Invariance, quasi-invariance and unimodularity for random graphs

TL;DR

This paper connects unimodularity in random graphs to measured equivalence relations, showing that unimodular measures are a special case of quasi-invariant measures characterized by a modular cocycle.

Contribution

It introduces a new framework linking unimodularity to quasi-invariance and modular cocycles within the theory of measured equivalence relations.

Findings

Unimodular measures correspond to quasi-invariant measures with a specific Radon-Nikodym cocycle.

The modular cocycle provides a natural way to characterize unimodularity.

Embedding unimodularity into the dynamical scheme of Radon-Nikodym cocycles.

Abstract

We interpret the probabilistic notion of unimodularity for measures on the space of rooted locally finite connected graphs in terms of the theory of measured equivalence relations.
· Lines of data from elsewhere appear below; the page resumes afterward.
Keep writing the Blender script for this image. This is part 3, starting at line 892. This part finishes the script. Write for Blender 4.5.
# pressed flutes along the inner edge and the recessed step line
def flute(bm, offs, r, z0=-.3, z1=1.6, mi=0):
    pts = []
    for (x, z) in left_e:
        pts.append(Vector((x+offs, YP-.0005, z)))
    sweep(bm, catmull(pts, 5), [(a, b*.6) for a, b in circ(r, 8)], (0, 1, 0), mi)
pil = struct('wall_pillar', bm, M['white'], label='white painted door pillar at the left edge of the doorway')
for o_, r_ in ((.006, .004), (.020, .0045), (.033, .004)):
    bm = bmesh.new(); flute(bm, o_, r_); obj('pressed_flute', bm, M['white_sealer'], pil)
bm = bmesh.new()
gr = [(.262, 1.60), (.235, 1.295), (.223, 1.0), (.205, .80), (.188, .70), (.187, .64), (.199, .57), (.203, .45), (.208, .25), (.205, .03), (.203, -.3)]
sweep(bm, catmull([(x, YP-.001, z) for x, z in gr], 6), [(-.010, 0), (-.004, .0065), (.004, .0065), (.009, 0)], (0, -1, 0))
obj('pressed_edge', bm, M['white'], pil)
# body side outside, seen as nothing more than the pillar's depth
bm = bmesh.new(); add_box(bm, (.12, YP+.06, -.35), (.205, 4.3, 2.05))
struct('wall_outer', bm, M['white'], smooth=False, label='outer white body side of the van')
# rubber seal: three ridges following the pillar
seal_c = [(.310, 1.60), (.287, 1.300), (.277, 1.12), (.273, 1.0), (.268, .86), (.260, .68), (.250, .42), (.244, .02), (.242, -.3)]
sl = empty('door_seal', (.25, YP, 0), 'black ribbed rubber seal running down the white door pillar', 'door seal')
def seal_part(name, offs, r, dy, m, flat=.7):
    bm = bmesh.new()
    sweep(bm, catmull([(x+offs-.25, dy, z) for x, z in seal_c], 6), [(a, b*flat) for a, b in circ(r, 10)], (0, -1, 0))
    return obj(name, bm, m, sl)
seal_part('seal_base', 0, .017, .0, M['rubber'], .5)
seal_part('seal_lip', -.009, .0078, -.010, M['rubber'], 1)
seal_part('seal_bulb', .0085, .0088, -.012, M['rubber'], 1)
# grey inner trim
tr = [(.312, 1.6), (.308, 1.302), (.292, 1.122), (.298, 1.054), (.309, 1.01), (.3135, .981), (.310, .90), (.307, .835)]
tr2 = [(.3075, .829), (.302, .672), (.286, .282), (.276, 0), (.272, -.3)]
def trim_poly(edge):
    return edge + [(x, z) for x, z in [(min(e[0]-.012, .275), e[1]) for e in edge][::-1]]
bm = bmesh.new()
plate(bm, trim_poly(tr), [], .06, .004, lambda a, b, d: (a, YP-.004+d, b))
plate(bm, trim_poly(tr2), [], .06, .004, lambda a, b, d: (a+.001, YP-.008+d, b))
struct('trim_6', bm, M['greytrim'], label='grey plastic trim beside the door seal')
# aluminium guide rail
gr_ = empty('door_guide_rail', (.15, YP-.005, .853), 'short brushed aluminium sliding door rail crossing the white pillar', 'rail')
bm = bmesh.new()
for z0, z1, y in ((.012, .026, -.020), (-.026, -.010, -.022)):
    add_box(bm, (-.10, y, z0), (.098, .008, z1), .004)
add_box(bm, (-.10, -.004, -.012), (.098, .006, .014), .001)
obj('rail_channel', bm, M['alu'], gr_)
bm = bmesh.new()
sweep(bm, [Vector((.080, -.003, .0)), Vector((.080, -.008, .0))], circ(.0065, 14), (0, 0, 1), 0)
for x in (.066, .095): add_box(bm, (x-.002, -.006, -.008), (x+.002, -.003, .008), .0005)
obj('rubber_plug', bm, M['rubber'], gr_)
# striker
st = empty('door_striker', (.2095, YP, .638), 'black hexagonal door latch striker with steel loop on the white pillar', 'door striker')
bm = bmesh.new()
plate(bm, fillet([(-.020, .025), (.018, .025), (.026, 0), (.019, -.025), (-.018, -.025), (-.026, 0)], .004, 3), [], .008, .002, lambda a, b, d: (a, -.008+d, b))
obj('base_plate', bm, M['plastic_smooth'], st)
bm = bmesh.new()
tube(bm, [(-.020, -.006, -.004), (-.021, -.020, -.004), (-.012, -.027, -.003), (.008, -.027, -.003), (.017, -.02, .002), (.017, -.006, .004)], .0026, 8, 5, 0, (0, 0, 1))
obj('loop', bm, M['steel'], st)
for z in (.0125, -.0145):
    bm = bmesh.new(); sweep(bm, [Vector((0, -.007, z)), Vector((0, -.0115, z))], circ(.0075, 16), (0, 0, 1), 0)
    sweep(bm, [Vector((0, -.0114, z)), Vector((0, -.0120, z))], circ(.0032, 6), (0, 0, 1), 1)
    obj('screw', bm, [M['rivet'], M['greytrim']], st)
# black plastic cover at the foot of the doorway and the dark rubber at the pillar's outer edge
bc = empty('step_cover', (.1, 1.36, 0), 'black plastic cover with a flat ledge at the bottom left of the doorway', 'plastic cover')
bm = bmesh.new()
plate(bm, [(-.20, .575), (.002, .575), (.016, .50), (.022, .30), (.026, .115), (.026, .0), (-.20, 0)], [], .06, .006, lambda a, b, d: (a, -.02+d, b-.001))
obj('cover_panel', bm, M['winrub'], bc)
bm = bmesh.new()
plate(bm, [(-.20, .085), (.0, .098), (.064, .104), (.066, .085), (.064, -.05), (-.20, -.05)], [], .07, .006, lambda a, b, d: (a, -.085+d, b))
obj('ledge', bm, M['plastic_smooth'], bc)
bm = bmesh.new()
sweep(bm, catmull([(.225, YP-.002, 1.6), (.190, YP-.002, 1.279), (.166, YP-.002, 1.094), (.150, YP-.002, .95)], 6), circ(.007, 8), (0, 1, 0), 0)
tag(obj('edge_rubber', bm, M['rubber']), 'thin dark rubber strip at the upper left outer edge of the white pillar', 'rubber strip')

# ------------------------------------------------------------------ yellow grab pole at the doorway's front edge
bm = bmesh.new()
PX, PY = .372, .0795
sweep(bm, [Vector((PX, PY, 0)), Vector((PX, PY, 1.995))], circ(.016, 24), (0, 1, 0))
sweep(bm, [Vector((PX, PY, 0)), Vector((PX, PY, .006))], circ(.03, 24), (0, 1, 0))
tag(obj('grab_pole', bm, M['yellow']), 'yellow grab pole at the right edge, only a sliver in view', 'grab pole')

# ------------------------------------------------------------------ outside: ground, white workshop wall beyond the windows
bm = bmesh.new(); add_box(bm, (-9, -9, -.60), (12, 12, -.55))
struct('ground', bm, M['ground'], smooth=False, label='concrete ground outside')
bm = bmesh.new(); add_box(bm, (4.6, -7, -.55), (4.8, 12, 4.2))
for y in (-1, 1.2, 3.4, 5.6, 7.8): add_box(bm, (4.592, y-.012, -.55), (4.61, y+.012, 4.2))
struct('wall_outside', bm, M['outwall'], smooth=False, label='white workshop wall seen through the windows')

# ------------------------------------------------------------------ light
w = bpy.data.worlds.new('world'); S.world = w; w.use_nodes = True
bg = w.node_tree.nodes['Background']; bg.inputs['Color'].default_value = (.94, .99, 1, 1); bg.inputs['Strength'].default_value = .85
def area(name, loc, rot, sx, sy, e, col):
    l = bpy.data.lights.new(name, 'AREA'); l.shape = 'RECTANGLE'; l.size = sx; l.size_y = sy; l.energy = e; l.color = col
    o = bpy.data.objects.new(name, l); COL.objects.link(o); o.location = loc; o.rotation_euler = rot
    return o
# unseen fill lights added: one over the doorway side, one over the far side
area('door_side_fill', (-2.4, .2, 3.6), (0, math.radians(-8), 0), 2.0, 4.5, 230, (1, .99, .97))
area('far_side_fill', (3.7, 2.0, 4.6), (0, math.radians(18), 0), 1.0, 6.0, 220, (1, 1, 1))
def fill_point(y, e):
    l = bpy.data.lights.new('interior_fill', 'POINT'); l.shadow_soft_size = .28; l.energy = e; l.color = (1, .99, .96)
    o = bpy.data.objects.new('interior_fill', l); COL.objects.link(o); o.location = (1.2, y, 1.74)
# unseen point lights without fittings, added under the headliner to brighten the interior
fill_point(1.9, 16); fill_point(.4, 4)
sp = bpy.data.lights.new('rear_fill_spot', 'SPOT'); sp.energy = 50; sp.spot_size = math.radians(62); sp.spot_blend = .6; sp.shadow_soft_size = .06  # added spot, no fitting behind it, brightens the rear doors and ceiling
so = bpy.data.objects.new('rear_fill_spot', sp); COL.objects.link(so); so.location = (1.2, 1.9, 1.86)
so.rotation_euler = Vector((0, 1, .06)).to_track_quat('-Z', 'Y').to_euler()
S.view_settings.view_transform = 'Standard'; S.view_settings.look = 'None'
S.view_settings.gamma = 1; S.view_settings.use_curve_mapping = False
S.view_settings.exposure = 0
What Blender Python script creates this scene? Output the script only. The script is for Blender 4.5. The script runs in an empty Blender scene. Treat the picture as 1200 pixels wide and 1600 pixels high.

It turns out that the right framework for this consists in considering quasi-invariant (rather than just invariant) measures with respect to the root moving equivalence relation. We define a natural modular cocycle of this equivalence relation, and show that unimodular measures are precisely those quasi-invariant measures whose Radon--Nikodym cocycle coincides with the modular cocycle. This embeds the notion of unimodularity into the very general dynamical scheme of constructing and studying measures with a prescribed Radon--Nikodym cocycle.